Se non si è visti con lo sguardo della tenerezza si cerca in modo distorto ciò che ogni soggetto umano chiede per sentirsi vivo: essere accolti e guardati nella propria totalità. Il capitalismo nella sua fase apicale ed imperiale colonizza le menti con la sua oscura e perversa metafisica narcisistica. Le soggettività sono schiave di un violento automatismo che le induce a proporsi sul mercato della vita, perché ogni realtà vissuta è tragicamente e malinconicamente esperienza di mercato. Si cerca di essere visti, ma non si è disponibili a guardare e a donare attenzione, il risultato è la disperazione da anoressia d’amore. In questo humus degradato la moda si trasforma in illimitata potenza che per indurre gli altri a guardare per sentire di esistere diviene esperienza tragicomica. La solitudine quotidiana e l’incapacità di tessere relazioni stabili in cui acquietare il naturale bisogno di sentirsi parte di un gruppo, di una comunità o di sentirsi semplicemente in coppia porta a vestire il proprio corpo di tatuaggi per colpire ed indurre lo sguardo a posarsi e a sostare sul proprio “io” anoressico e bulimico. Anoressia emotiva in quanto ci si sta asciugando nel corpo e nell’anima, in quanto si è affamati di pensieri e sentimenti, bulimia in quanto si vuole assorbire l’attenzione di tanti, ma senza essere parte di un progetto, si divora e si vomita in un ciclo disperato senza senso ed incompreso. L’abitudine all’autopromozione sviluppa personalità incapaci di comunicare e progettare.

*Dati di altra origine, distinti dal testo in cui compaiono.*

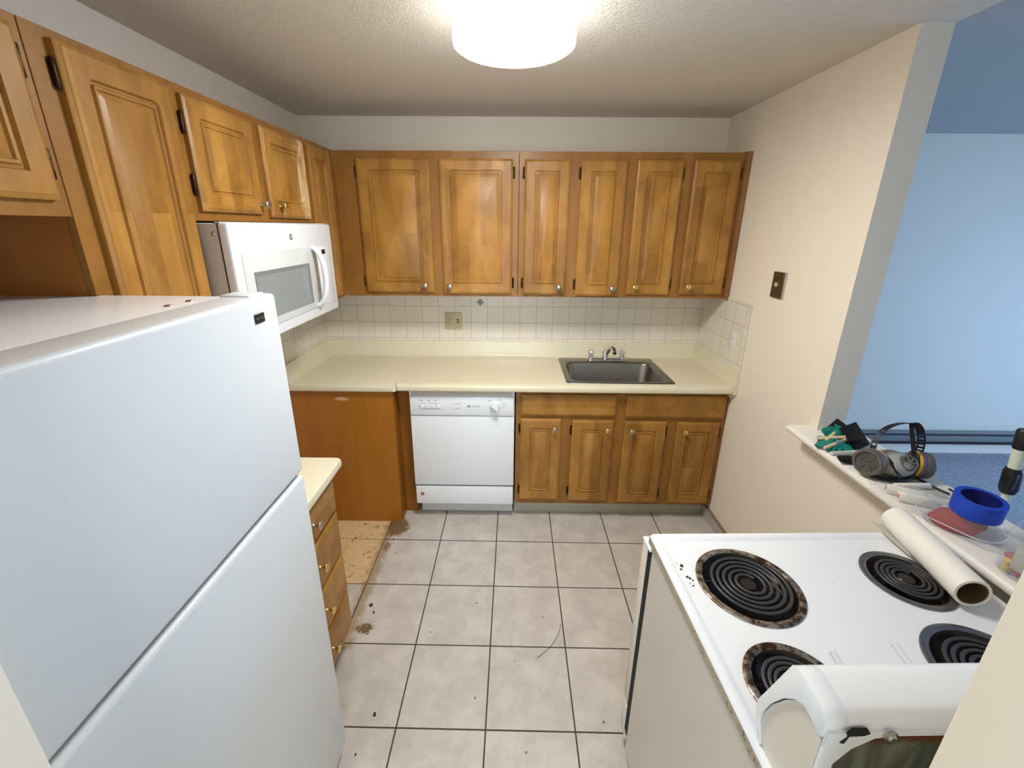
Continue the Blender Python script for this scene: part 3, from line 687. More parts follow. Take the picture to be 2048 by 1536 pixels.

L’emancipazione da tali perversi giochi di dominio che impoveriscono i popoli fino a renderli plebi nel gusto e nelle estetiche è estremamente difficile, in quanto il sistema agisce fortemente su ciascuno, non lascia scampo, non concede il tempo per pensare e formare un autonomo giudizio. Non vi sono leggi che tutelino nessuno dalla punzonatura che rimarrà impressa nei corpi a segnare la normalità del male di vivere prodotto dal capitalismo. Chiunque ponga il problema è tacciato come bacchettone, il business non deve avere limiti, deve cannibalizzare i clienti.
Oscurità capitale
L’oscuramento della razionalità e dei sentimenti denuncia la violenza del capitale a cui le vittime rispondono con reazioni capaci di mostrare il problema, ma quest’ultimo non è pensato. Se si osa porlo si è oggetto di bombardamento etico che agisce in micro e in macro. Il bombardamento etico è una modalità d’azione che bisogna riconoscere nel quotidiano per comprenderlo nelle sue manifestazioni più eclatanti. Ci si appella alla libera scelta e ai diritti individuali per tacitare i dissenzienti ed occultare il condizionamento mediatico e la cattiva vita quotidiana a cui si è sottoposti. L’abbrutimento generale è il volto della vita nella violenza del modo di produzione capitalistico che sostituisce la parola ed il logos con la speranza di attenzioni da ricercare con gesti estremi e con mode il cui fine è incidere sempre più profondamente nella carne dei singoli per disarticolare le personalità. La forza del capitale è nell’attaccare frontalmente la vita razionale ed etica dei soggetti umani. Senza lo sguardo che accoglie ed educa, l’essere umano rompe gli ormeggi verso fenomeni sempre parossistici per attrarre attenzione. In tutto questo disastro emerge ancora una volta la natura comunitaria dell’essere umano che necessita dell’altro per sentirsi semplicemente umano. Il capitale disumanizza e cerca di rendere impotente e perversa la natura umana, la piega per neutralizzare l’incontro amicale in cui dagli sguardi e dalle parole fioriscono i concetti e gli affetti. Se ci si sente guardati nella propria singolarità irripetibile non si cercheranno formule estetiche estreme, in quanto si è nella pienezza della propria natura. La plenitudo vitae non necessita di esperienze ed estetiche estreme, ma di sentire e vivere la propria indole, la gioia di tale condizione conduce alla modestia della vita esteriore e alla profondità dell’interiorità. Tale affinamento è possibile solo in una comunità a misura di essere umano e non del business. Il capitale ha l’obiettivo di ridurre la persona a semplice esteriorità disperata e mendace, in tal modo si rafforza il suo perverso dominio. Il nostro “no” deve partire dai gesti quotidiani per elevarsi in progetto politico e in assedio al capitale.